Als Jeanne schliesslich aufgefordert wurde, sich einer gründlichen körperlichen Untersuchung zu unterziehen, lehnte sie dies ab. Schliesslich sei sie eine gebürtige königliche Prinzessin. Ausserdem fügte sie hinzu, dass sich niemand einer derartigen Behandlung unterziehen müssen sollte.
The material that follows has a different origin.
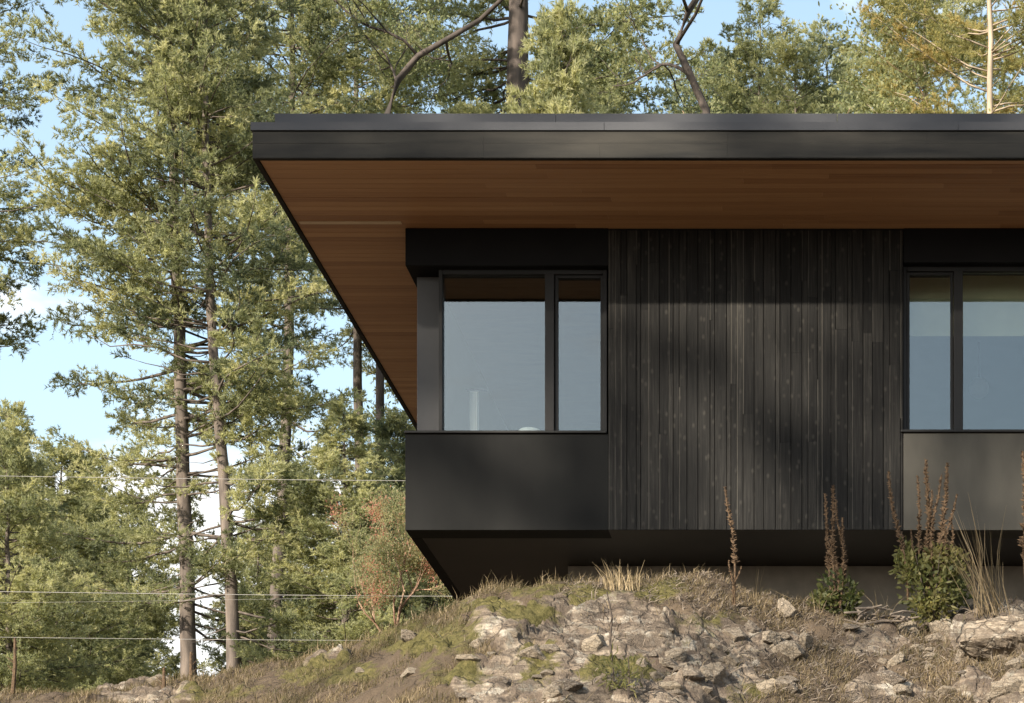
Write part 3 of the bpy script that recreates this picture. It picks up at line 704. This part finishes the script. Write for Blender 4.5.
mb = MB(); _ = [mb.tube([(0,0,-.05),(.12*math.cos(k),.1*math.sin(k),.3),(.22*math.cos(k),.2*math.sin(k),.58)],[.012,.009,.004],5) for k in range(9)]; mb.build('stem', M['stem'], t)
g = ray_ground(1030, 612); t = empty('dead_mullein', g, 'reddish brown flower stalk at the right edge', 'plant', GP)
spikes(t, [(1030,612,1022,452,.03),(1034,612,1030,470,.026)], g.y)

def blades(name, root, n, spread_, h, lean, w, mname, label=None, cat=None, tint=(.55,.2), bend=.35):
    V = []; Fq = []; A = []
    V = np.zeros((n, 6, 3)); a = nrg.uniform(0, 6.28, n); r = spread_*np.sqrt(nrg.random(n))
    P = np.stack([r*np.cos(a), r*np.sin(a)*.7, np.full(n, -.03)], 1)
    hh = h*nrg.uniform(.5, 1.1, n); d = np.stack([nrg.normal(lean[0], lean[1], n), nrg.normal(0, lean[1], n), np.ones(n)], 1); d = unit(d)
    out = np.stack([np.cos(a), np.sin(a), 0*a], 1); sd = unit(np.cross(d, nrg.normal(size=(n, 3))))*w/2
    m = P+d*hh[:, None]*.55; e = P+d*hh[:, None]+(out*.12+d*[[bend, bend, 0]])*hh[:, None]
    e[:, 2] -= .06*hh
    V[:, 0] = P-sd; V[:, 1] = P+sd; V[:, 2] = m+sd*.8; V[:, 3] = m-sd*.8; V[:, 4] = e+sd*.15; V[:, 5] = e-sd*.15
    base_ = np.arange(n)[:, None]*6
    q = np.concatenate([base_+[0,1,2,3], base_+[3,2,4,5]])
    t = np.repeat(np.clip(nrg.normal(tint[0], tint[1], n), 0, 1), 6)
    o = link(name, np_mesh(name, V.reshape(-1, 3), q, {'tint': t}), M[mname], None, root)
    if label: tag(o, label, cat, 'tufts of dry grass on the slope')
    return o
g = ray_ground(992, 618); blades('grass_tuft', g, 60, .18, .95, (-.2, .19), .007, 'grass', 'tall pale grass tuft with arching blades right of the leafy shrub', 'grass tuft', (.75,.15), .05)
g = ray_ground(622, 590); blades('grass_tuft', g, 70, .16, .27, (-.05, .22), .007, 'grass', 'short straw tuft on the crest against the dark underside', 'grass tuft', (.85,.1))
g = ray_ground(754, 606); blades('grass_tuft', g, 9, .07, .42, (-.02, .1), .006, 'grass', 'few thin upright blades right of the single thin stalk', 'grass tuft', (.75,.1))
g = ray_ground(880, 616); blades('grass_tuft', g, 14, .14, .3, (.15, .3), .006, 'grass', 'sparse straw blades between the stalk cluster and the shrub', 'grass tuft', (.7,.15))
g = ray_ground(815, 612); blades('grass_tuft', g, 12, .1, .38, (-.3, .3), .006, 'grass', 'bent straw blades left of the stalk cluster', 'grass tuft', (.7,.15))
# dark dead stem with a small green seedling on the bedrock
g = ray_ground(612, 664); mb = MB(); P = [at(612,664,g.y), at(610,640,g.y), at(612,618,g.y), at(607,592,g.y)]; mb.tube(P, [.012,.011,.009,.005], 6)
for k in range(7):
    s = P[1].lerp(P[3], k/7); mb.tube([s, s+Vector((rng.uniform(-.1,.1), rng.uniform(-.08,.08), rng.uniform(.0,.1)))], [.005,.002], 4)
tag(mb.build('withered_plant', M['stem']), 'dark dead stem standing on the pale bedrock', 'plant')
for px, py, lab in ((628,702,'small green seedling at the foot of the bedrock'),(612,694,'dark little seedling left of the green one on the bedrock')):
    g = ray_ground(px, py); t = empty('seedling', g, lab, 'plant'); mb = MB(); mb.tube([(0,0,-.05),(.01,0,.15),(0,.01,.3)], [.008,.006,.003], 5); mb.build('stem', M['stem'], t)
    leaves(t, [((0,0,.14),(.1,.1,.16),120)], M['shrub'], .07, .012)
# slender dead stalks at the lower left
for px, p0, p1, Y, lab in ((189,703,652,20.4,'reddish stalk in front of the foot of the straight pale trunk'),(162,700,668,20.3,'short brown stalk left of the reddish one at the lower left'),(13,694,638,20.8,'brown stalk at the bottom left corner')):
    a = at(px, p0, Y); a.z = min(a.z, ground_z(a.x, Y)); mb = MB(); e = at(px+2, p1, Y); mb.tube([a, a.lerp(e, .5)+Vector((.01,0,0)), e], [.022,.018,.012], 7)
    for k in range(4): s = a.lerp(e, .4+.15*k); mb.tube([s, s+Vector((rng.uniform(-.08,.08), 0, .06))], [.006,.003], 4)
    tag(mb.build('dead_stalk', M['stalk']), lab, 'plant')
# heap of twigs between stalk cluster and shrub
g = ray_ground(884, 628); t = empty('twig_pile', g, 'heap of grey broken twigs left of the leafy shrub', 'twigs')
for k in range(16):
    mb = MB(); a = Vector((rng.uniform(-.22,.22), rng.uniform(-.1,.12), rng.uniform(.0,.12))); d = Vector((rng.uniform(-.3,.3), rng.uniform(-.12,.12), rng.uniform(-.08,.1)))
    mb.tube([a-d*.6, a+Vector((0,0,.015)), a+d*.6], [.012*rng.uniform(.5,1), .011, .005], 6); mb.build('twig', M['twig'], t)

# ------------------------------------------------------------------ loose rocks
def rock_mesh(seed):
    rg = np.random.default_rng(seed); n = 34
    th = np.linspace(0, math.pi, n); ph = np.linspace(0, 2*math.pi, 2*n, endpoint=False)
    TH, PH = np.meshgrid(th, ph, indexing='ij'); D = np.stack([np.sin(TH)*np.cos(PH), np.sin(TH)*np.sin(PH), np.cos(TH)], -1)
    r = np.ones(TH.shape)*1.15
    for k in range(20):                               # cut by planes: an angular stone
        nn = unit(rg.normal(size=3)); h = rg.uniform(.5, .92); dn = D@nn
        r = np.minimum(r, np.where(dn > .05, h/np.maximum(dn, .05), 9))
    r = r*(1+.16*(fbm(PH*2+seed, TH*3, 4, seed)-.5)+.1*(fbm(PH*7+seed, TH*9, 3, seed)-.5)); r[0] = r[0].mean(); r[-1] = r[-1].mean()
    V = (D*r[..., None]).reshape(-1, 3); i = np.arange(n*2*n).reshape(n, 2*n); j = np.roll(i, -1, 1)
    q = np.stack([i[:-1], i[1:], j[1:], j[:-1]], -1).reshape(-1, 4)
    me = np_mesh('rock', V, q, None, False); me.materials.append(M['rock'])
    return me
RM = [rock_mesh(100+k) for k in range(6)]
def rock(px, py, s, lab, k, flat=.75):
    g = ray_ground(px, py); o = link('rock', RM[k % 6], M['rock'], None, g+Vector((0, .05, s*.25)))
    o.scale = (s*rng.uniform(.9,1.25), s, s*flat); o.rotation_euler = (rng.uniform(-.3,.3), rng.uniform(-.3,.3), rng.uniform(0,6)); tag(o, lab, 'rock', 'loose rocks on the slope')
rock(735, 642, .14, 'bluish grey angular rock on the slope below the single thin stalk', 0)
rock(907, 636, .14, 'square pale tan block at the foot of the leafy shrub', 1, 1)
rock(786, 618, .11, 'tan rock standing left of the stalk cluster', 2, 1.2)
rock(850, 632, .1, 'light grey slab below the stalk cluster', 3, .5)
rock(768, 640, .11, 'rounded tan rock right of the bluish grey one', 4)
rock(936, 642, .11, 'pale rock below the leafy shrub', 5)
rock(1008, 652, .42, 'broad smooth tan boulder at the right edge below the tall grass', 5, .62)
rock(672, 662, .13, 'big tan stone on the bare slope right of the bedrock', 1)
for k in range(120):
    px, py = (rng.uniform(640, 1024), rng.uniform(632, 702)) if k < 95 else (rng.uniform(360, 640), rng.uniform(640, 702))
    rock(px, py, rng.choice([.04,.05,.055,.065,.08,.1,.13]), 'small pale loose stone lying among the dry grass on the slope', k, rng.uniform(.5, .9))

# ------------------------------------------------------------------ grass cover
def grass_cover(name, n, sel, h0, h1, w, tint, lab, cat='grass', lean=.35, mname='grass'):
    X = nrg.uniform(-9.6, 2.4, n); Y = nrg.uniform(15.4, 21.3, n); yc = np.interp(X, cX, cY)
    Z, rk, ms = detail(X, Y); px, py = project(X, Y, Z)
    pr = sel(px, py, rk, ms, yc-Y, X, Y); keep = nrg.random(n) < pr
    X, Y, Z, ms = X[keep], Y[keep], Z[keep], ms[keep]; m = len(X); cl = fbm(X*2.2, Y*2.2, 3, 8)
    hh = (h0+(h1-h0)*nrg.random(m)**2)*(.45+1.1*cl); P = np.stack([X, Y, Z-.01], 1)
    d = unit(np.stack([nrg.normal(.1, lean, m), nrg.normal(-.1, lean, m), np.ones(m)], 1)); sd = unit(np.cross(d, nrg.normal(size=(m, 3))))*w/2
    mid = P+d*hh[:, None]*.55; e = mid+unit(d+np.stack([nrg.normal(.25, .4, m), nrg.normal(-.1, .4, m), -.35+0*X], 1))*hh[:, None]*.5
    V = np.stack([P-sd, P+sd, mid+sd*.75, mid-sd*.75, e], 1)
    b_ = np.arange(m)[:, None]*5
    t = np.repeat(np.clip(nrg.normal(tint[0], tint[1], m)+.5*(cl-.45)-.25*np.clip(ms, 0, 1), 0, 1), 5)
    o = link(name, np_mesh(name, V.reshape(-1, 3), [b_+[0,1,2,3], b_+[3,2,4]], {'tint': t}), M[mname]); tag(o, lab, cat, None, 'stuff'); return o
grass_cover('dry_grass', 230000, lambda px, py, rk, ms, d, X, Y: (1-rk*.95)*(1-.5*np.clip(ms, 0, 1))*sstep(.27, .5, fbm(X*2.2, Y*2.2, 3, 8)+.12*(d < .8))*.9,   .025, .12, .006, (.47,.2), 'short dry straw coloured grass covering the soil of the slope')
grass_cover('crest_grass', 38000, lambda px, py, rk, ms, d, X, Y: (np.abs(d) < .55)*(px > 300)*(px < 760)*(1-.8*rk), .04, .19, .0055, (.9,.12), 'thin seeding grass along the crest below the house', lean=.25)
grass_cover('fallen_twigs', 90000, lambda px, py, rk, ms, d, X, Y: (px > 560)*(1-.75*rk)*.8, .05, .16, .008, (.2,.2), 'brown litter of twigs and dead stems on the right of the slope', 'litter', lean=1.4, mname='twig')

# ------------------------------------------------------------------ light, sky, camera
EL, AZ = R(22.3), R(35)                                # sun behind the camera, to its left
S = Vector((-math.sin(AZ)*math.cos(EL), -math.cos(AZ)*math.cos(EL), math.sin(EL)))
sd = bpy.data.lights.new('sun', 'SUN'); sd.energy = 5.0; sd.angle = R(1.1); sd.color = (1, .9, .76)
so = bpy.data.objects.new('sun', sd); COL.objects.link(so); so.rotation_euler = S.to_track_quat('Z', 'Y').to_euler(); so.location = S*60
w = bpy.data.worlds.new('World'); scene.world = w; w.use_nodes = True; nt = w.node_tree
bg = nt.nodes['Background']; sky = nt.nodes.new('ShaderNodeTexSky'); sky.sky_type = 'NISHITA'; sky.sun_disc = False
sky.sun_elevation = EL; sky.sun_rotation = math.pi+AZ; sky.air_density = 1.0; sky.dust_density = 1.5; sky.ozone_density = 1.5
tc = nt.nodes.new('ShaderNodeTexCoord'); mp = nd(nt, 'ShaderNodeMapping', Scale=(1.6, 1.6, 5)); nt.links.new(tc.outputs['Generated'], mp.inputs[0])
n1 = noise(nt, mp.outputs[0], 2.2, 7, .6)
sep = nt.nodes.new('ShaderNodeSeparateXYZ'); nt.links.new(tc.outputs['Generated'], sep.inputs[0])
low = ramp(nt, sep.outputs['Z'], [(.285,(1,1,1)), (.33,(0,0,0))])
cl = math_(nt, 'MULTIPLY', ramp(nt, math_(nt, 'ADD', n1, math_(nt, 'MULTIPLY', low, .21)), [(.56,(0,0,0)), (.68,(1,1,1))]), .8)
c = mixc(nt, cl, mixc(nt, ramp(nt, sep.outputs['Z'], [(.25,(.6,.6,.6)), (.62,(.1,.1,.1))]), sky.outputs[0], (3.5, 4.55, 4.85)), (5.6, 5.4, 5.2))
nt.links.new(c, bg.inputs[0]); bg.inputs[1].default_value = .135

cd = bpy.data.cameras.new('camera'); cam = bpy.data.objects.new('camera', cd); COL.objects.link(cam); scene.camera = cam
cam.location = (0, 0, 0); cam.rotation_euler = (R(90), 0, 0); cd.sensor_width = 36; cd.lens = F/1024*36
cd.shift_x = (512-PX)/1024; cd.shift_y = (PY-351.5)/1024; cd.clip_start = .1; cd.clip_end = 5000
vs_ = scene.view_settings; vs_.view_transform = 'Standard'; vs_.look = 'None'; vs_.exposure = 1.15; vs_.gamma = 1; vs_.use_curve_mapping = False
scene.render.resolution_x = 1024; scene.render.resolution_y = 703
Hätte ich gedacht, dass es keine echte Ehe zwischen dem König und mir gibt, würde ich ihn anflehen, mich zu verlassen, um in ewiger Keuschheit zu leben, denn das ist es, was ich mir am meisten wünsche […] geistig mit dem ewigen König zu leben und seine Ehefrau zu sein.
Doch durch geheime diplomatische Bemühungen konnte Ludwig XII. die Annullierung der Ehe erwirken. Er besänftigte das Papsttum mit einem anti-milanesischen Bündnis und dem Versprechen, dem berüchtigten unehelichen Sohn von Papst Alexander VI. einen französischen Titel zu verleihen und ihn mit der Erbin Charlotte d'Albret zu vermählen. Jeanne hatte den Kampf verloren. Ludwig XII. verlieh Jeanne den Ehrentitel Herzogin von Berry und gab ihr die Mitgift zurück.
Von der Königin zur Heiligen: Jeannes Vermächtnis
Jeanne starb 1505 und wurde mit allen Ehren beigesetzt. Die katholische Kirche sprach sie 1950 heilig. Kurz vor ihrem Tod bat Jeanne um ein letztes Porträt – eine Totenmaske aus Gips. Wenn man die Totenmaske von Jeanne betrachtet, ist man von ihrer Anmut und Gelassenheit beeindruckt. Sie erinnert an die modischen bronzenen Porträtmedaillen, Masken und Büsten des kroatisch-venezianischen Bildhauers Francesco Laurana, dessen Werke Jeanne aus erster Hand gesehen haben muss, als Laurana in Frankreich arbeitete.